- **DATASET EXTRACT**:
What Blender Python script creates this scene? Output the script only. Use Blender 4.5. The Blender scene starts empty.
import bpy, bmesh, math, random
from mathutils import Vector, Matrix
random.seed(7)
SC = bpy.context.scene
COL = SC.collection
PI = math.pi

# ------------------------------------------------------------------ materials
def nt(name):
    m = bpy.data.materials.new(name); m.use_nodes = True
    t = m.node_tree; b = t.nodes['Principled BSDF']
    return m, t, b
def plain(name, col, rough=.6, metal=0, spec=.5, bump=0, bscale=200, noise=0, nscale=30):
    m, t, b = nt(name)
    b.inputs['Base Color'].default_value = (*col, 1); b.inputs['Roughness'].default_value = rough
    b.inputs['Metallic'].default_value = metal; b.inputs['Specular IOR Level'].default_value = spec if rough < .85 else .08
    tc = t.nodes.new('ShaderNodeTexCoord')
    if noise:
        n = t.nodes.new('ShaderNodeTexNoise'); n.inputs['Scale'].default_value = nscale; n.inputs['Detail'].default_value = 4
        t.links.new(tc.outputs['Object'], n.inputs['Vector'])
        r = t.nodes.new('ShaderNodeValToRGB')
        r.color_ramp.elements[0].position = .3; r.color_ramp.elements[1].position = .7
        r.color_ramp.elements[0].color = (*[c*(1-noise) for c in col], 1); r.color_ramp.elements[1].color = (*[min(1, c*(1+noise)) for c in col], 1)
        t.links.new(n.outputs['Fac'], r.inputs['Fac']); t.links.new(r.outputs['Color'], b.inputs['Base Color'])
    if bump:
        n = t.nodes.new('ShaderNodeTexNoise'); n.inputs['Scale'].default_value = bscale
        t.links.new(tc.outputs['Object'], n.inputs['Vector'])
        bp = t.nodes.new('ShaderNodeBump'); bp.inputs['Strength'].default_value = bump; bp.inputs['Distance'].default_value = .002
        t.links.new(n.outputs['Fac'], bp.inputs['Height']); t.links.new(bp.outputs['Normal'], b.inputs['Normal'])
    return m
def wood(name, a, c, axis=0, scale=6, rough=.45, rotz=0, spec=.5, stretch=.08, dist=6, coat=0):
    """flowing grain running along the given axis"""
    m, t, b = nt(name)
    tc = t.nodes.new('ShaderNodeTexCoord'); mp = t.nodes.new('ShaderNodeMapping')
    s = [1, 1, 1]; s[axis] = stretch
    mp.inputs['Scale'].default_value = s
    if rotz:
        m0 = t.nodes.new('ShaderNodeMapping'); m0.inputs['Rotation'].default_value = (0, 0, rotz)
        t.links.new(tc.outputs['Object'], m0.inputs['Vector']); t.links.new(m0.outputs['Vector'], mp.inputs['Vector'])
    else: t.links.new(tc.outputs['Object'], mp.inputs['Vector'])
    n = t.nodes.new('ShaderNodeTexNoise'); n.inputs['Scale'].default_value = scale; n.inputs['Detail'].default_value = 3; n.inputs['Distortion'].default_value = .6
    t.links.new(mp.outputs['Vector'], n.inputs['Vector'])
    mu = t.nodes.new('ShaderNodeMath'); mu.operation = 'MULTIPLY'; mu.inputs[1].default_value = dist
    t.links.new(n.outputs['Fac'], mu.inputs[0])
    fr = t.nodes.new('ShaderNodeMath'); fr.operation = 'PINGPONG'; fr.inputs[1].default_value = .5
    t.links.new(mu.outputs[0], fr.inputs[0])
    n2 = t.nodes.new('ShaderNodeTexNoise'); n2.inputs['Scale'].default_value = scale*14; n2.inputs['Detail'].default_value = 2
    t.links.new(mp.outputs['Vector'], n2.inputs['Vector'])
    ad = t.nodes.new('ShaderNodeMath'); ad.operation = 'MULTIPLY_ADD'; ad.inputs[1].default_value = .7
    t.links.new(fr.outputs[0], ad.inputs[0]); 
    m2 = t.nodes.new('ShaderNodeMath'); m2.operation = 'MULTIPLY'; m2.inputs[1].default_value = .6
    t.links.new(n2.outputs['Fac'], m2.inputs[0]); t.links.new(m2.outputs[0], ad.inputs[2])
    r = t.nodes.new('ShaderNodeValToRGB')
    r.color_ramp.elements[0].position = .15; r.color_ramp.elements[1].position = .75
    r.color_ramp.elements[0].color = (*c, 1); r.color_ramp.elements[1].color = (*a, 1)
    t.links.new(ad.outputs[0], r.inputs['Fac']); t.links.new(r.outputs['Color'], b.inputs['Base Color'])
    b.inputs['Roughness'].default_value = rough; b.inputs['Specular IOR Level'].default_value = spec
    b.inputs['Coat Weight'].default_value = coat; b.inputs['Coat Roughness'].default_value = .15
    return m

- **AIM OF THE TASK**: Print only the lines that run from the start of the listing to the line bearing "PI = math.pi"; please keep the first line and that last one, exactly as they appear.

- **RESPONSE TO THE TASK**:
What Blender Python script creates this scene? Output the script only. Use Blender 4.5. The Blender scene starts empty.
import bpy, bmesh, math, random
from mathutils import Vector, Matrix
random.seed(7)
SC = bpy.context.scene
COL = SC.collection
PI = math.pi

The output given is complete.